Jedna z najważniejszych nagród żeglarskich w Polsce. Ustanowiona w 2011 roku, w rok po śmierci patrona, w celu uhonorowania wyjątkowych dokonań żeglarskich, osiągnięć w dziedzinie wychowania morskiego młodzieży lub kształtowania świadomości morskiej.
W Kapitule Nagrody im. Kapitana Leszka Wiktorowicza zasiadają przedstawiciele inicjatorów nagrody – rodziny kapitana, Miasta Gdyni, Bractwa Kaphornowców i Press Club Polska.
Kapituła przyznaje w niektórych edycjach Nagrodę Specjalną im. Kapitana Leszka Wiktorowicza, za dokonania czy osiągnięcia nie mieszczące się w ramach jednego roku danej edycji nagrody.
kpt. ż.w. Leszek Wiktorowicz
Niepokorny, odważny, wybitny polski żeglarz, wychowawca wielu pokoleń polskich marynarzy i doskonały kapitan. O jego wyczynach mówił cały żeglarski świat. Był ostatnim ze starej gwardii kapitanów. Człowiek, który kochał morze i ludzi.
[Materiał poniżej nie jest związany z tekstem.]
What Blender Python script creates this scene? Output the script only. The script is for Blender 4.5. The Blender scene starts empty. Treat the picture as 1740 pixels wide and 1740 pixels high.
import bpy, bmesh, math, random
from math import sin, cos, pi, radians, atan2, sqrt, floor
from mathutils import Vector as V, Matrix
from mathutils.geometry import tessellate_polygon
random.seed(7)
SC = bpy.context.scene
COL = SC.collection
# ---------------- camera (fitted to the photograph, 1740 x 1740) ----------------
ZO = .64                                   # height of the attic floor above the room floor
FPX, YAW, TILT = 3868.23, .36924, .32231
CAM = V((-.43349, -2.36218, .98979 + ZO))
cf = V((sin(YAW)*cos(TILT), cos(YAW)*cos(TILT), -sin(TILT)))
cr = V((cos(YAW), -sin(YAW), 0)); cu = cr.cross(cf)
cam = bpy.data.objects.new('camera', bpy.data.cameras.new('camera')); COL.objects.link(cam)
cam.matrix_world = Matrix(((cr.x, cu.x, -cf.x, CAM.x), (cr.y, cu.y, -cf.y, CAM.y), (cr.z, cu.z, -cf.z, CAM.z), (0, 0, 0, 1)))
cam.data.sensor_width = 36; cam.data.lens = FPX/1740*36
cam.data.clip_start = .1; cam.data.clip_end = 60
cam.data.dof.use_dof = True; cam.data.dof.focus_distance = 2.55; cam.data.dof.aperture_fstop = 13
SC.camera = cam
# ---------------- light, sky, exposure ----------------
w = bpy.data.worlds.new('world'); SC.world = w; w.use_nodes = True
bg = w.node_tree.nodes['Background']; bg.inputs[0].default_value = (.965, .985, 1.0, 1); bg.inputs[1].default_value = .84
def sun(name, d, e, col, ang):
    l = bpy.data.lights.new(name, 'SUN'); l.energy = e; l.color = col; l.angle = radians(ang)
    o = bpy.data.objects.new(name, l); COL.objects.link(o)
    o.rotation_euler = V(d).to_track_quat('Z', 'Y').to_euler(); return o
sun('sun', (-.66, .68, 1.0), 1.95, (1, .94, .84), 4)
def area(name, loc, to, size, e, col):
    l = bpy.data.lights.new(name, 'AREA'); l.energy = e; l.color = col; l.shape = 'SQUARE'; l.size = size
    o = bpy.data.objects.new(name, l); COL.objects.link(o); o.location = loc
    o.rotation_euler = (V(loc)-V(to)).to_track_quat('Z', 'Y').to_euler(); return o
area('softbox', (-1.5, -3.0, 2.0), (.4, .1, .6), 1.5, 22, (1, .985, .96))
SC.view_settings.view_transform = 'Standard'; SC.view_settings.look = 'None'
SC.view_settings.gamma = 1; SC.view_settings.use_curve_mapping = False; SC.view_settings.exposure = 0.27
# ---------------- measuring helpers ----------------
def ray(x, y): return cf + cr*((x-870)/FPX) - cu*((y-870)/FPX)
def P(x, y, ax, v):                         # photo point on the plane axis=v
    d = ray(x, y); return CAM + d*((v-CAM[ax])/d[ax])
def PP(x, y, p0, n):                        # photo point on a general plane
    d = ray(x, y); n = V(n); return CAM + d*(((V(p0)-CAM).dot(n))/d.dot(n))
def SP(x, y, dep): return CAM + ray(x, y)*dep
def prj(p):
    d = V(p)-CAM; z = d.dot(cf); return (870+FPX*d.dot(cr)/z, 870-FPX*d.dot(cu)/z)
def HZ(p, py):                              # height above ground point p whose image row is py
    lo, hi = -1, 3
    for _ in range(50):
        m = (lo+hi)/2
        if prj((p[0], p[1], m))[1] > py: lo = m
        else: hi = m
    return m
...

Budowniczy a następnie wieloletni komendant „Daru Młodzieży”, największego i najpiękniejszego polskiego żaglowca, który poprowadził w historyczny rejs dookoła świata, wokół trzech przylądków: Dobrej Nadziei, Leeuwin i Horn. Podczas tego rejsu w dniu 6 marca 1988 został opłynięty przylądek Horn.
To także podczas tego rejsu dokonał spektakularnego wyczynu, który odbił się szerokim echem w całym, nie tylko żeglarskim, świecie – przejścia pod pełnymi żaglami pod mostem Harbour Bridge w Sydney.